As most of my readers know, this is our first issue in the new era of Weyburn This Week. I hope you enjoy the fresh, new look and embrace the same changes that I will be.

As most of my readers know, this is our first issue in the new era of Weyburn This Week. I hope you enjoy the fresh, new look and embrace the same changes that I will be.
This seems like a perfect time to share parts of an article by Vishnu entitled, “6 Life Lessons on Embracing Change and Impermanence.” I can certainly relate to many of the points made. Enjoy and remember, I love to hear your feedback!
“Life is change. Growth is optional. Choose wisely.” - Karen Kaiser Clark
Life can be a persistent teacher. When we fail to learn life’s lessons the first time around, life has a way of repeating them to foster understanding.
Over the last few years, my life was shaken up by dramatic circumstances. I resisted the impermanence of these events in my life and struggled with embracing change. When I resisted the lessons that change brought, a roller coaster of changes continued to materialize.
Here are six lessons life has taught me on embracing change:
1. Reduce Expectations
In each of my life’s circumstances, I had high expectations for my family, my business, and my marriage. I had expected each to remain constant and to last forever. But I’ve learned that nothing lasts forever. Nothing.
You can have reasonable expectations of how you’d like something to turn out, but you can’t marry yourself to that result. Reducing or having no expectations about a relationship, a business, or a situation can help you accept whatever may come from it.
When you set reasonable expectations, and don’t expect or demand a particular outcome, you’re better able to manage any changes that do come your way. Unreasonable expectations of life, however, will likely be met with loss, disappointment, and pain.
2. Acknowledge Change.
For the longest time, I refused to believe that change was in the realm of possibility in a situation. I’ve since learned that change can happen quickly and at any point.
Be aware that change can happen in your life. This means understanding that things can and will be different from how they are now. Acknowledging change is allowing it to happen when it unfolds instead of approaching change from a place of denial and resistance.
3. Accept Change.
I desperately tried to prevent and stop change from happening in my business and marriage by trying to forge ahead even in futile situations.
Instead of resisting, allow change to unfold and try to understand what’s transforming and why.
Circumstances will not turn out the way you want them to, and it’s perfectly all right. Embracing the situation can help you deal with the change effectively, make the necessary shifts in your life to embrace the change, and help you move forward after the event.
4. Learn From Experience.
If you accept and embrace change, you will start looking for and finding lessons in it.
When dramatic changes were happening in my life, I refused to acknowledge them at first, so change left me distraught and without meaning. Once I reflected back and finally accepted the changes, the lessons I started absorbing were profound.
Change becomes your greatest teacher, but only if you give yourself permission to learn from it.
5. Recognize You’re Growing Stronger.
When you accept, embrace, and learn from change, you inevitably grow stronger.
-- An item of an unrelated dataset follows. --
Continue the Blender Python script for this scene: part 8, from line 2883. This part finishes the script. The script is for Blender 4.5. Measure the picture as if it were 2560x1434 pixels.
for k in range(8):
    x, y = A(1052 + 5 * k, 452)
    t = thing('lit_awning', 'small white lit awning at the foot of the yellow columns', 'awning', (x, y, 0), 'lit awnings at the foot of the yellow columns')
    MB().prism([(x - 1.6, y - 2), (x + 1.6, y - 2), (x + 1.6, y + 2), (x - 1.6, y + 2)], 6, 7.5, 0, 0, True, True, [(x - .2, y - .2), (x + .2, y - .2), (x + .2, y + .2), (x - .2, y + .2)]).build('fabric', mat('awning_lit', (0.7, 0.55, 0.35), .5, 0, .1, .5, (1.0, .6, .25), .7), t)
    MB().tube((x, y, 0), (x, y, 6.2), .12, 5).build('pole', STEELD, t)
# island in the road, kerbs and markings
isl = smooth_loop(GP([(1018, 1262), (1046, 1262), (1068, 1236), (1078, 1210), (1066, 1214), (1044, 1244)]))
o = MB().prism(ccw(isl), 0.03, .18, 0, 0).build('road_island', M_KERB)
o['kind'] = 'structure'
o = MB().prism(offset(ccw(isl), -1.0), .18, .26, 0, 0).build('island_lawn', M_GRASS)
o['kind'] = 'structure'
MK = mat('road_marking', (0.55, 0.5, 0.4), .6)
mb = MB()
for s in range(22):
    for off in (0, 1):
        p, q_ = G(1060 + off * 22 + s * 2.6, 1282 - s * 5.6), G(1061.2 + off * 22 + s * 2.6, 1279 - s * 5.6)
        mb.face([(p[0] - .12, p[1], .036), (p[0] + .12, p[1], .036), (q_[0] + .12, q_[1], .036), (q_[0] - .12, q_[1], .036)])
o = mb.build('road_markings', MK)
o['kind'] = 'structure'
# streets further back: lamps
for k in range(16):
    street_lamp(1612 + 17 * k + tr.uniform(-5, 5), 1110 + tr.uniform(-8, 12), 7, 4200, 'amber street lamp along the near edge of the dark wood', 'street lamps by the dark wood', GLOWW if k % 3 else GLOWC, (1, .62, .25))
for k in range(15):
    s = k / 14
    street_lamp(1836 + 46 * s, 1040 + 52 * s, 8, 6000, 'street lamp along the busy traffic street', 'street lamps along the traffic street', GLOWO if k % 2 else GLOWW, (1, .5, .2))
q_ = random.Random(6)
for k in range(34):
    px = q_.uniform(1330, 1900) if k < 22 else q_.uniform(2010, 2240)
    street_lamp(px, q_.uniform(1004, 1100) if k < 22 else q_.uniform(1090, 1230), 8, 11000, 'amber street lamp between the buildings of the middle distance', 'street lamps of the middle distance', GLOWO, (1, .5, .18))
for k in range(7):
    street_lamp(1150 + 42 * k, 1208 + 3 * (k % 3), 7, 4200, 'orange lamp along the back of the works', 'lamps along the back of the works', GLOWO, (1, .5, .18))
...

The ability to continuously accept change allows you to become as solid as a rock in the midst of violent storms all around you—even if you feel afraid.
6. Embrace the Wisdom.
The more I permitted change and impermanence in my life, the more I grew as a person. Embracing change has brought newfound strength into my life and surprisingly, more inner peace.
When you proactively embrace change and learn to accept it as a part of life, you are filled with more calmness, peace, and courage. When life fails to shake you up with its twists and turns, you realize that changes can’t break you.
You’ve reached a level of understanding in life that some might even call wisdom.
While by no means have I reached that place called wisdom, I’m working through my aversions to change. I now openly welcome and embrace it.
When we can accept change, learn from it, and become all the better for experiencing it, change is no longer our enemy. It becomes our teacher.